Saturday, June 11, 2005

Choosing a Theory of Constraints consultant

Choosing a Theory of Constraints consultant
TOC Consultants: not just one tribe

This isn't the standard discourse on how to choose a consultant. Just some background issues that you might want to consider when you look for a consultant.

In many ways, you can view TOC consultants in layers.

Layer 1: The pioneers

When Eli Goldratt first introduced his (then) unusual concepts into North America in 1978, he was bucking every trend in manufacturing, and Eli, his company and his concepts were at war with a huge body of knowledge that was still itself revolutionary, and had the backing of every manufacturing organization in the Western world — MRP, just evolving into MRP II. So the people who joined and worked with him were the first of several waves of highly motivated contrarians who enjoyed the contrarian position, enjoyed the shock-power of the Goldratt concepts (Cost Accounting: Enemy #1 of productivity! for example), and believed deeply in the concepts. They also had to REALLY know the topic because they had to prove everything, every time.

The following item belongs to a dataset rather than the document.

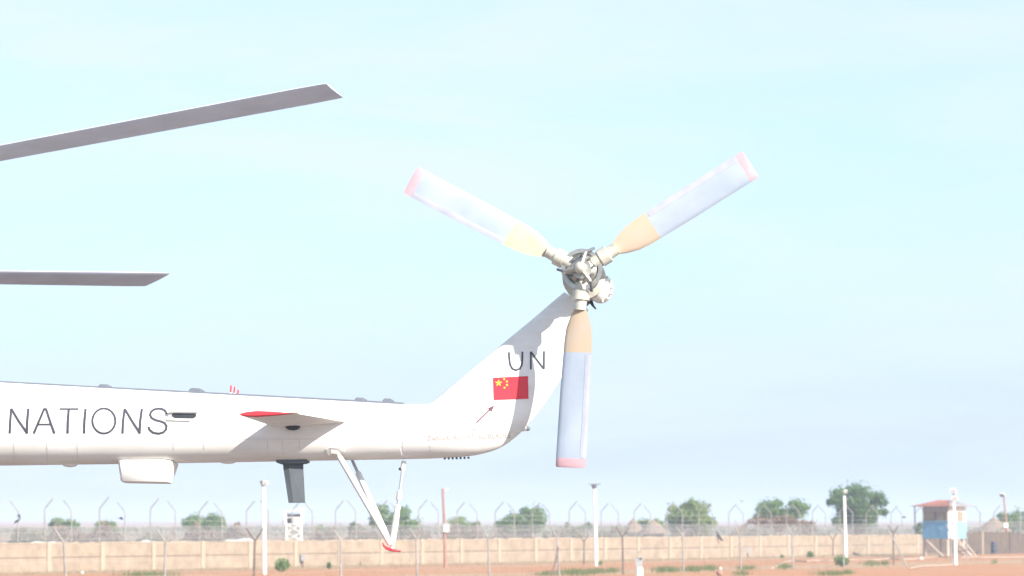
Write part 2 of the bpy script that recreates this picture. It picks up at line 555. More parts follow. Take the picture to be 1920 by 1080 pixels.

In those days the topic was simply, scheduling. There was no distribution solution, marketing or sales solution, project management solution, strategic or people solution ... in fact the Thinking Processes did not even exist. Not even a concept. There was software to support the scheduling; in fact, the software was the core of the scheduling in those days. But knowledgeable consultants were vital to help companies apply the concepts that the software supported.

Those people were the first wave of TOC consultants, and several are still active today, 27 years later. Quite simply, those still around are typically hugely experienced in the production application, darned good, and expensive (but worth it).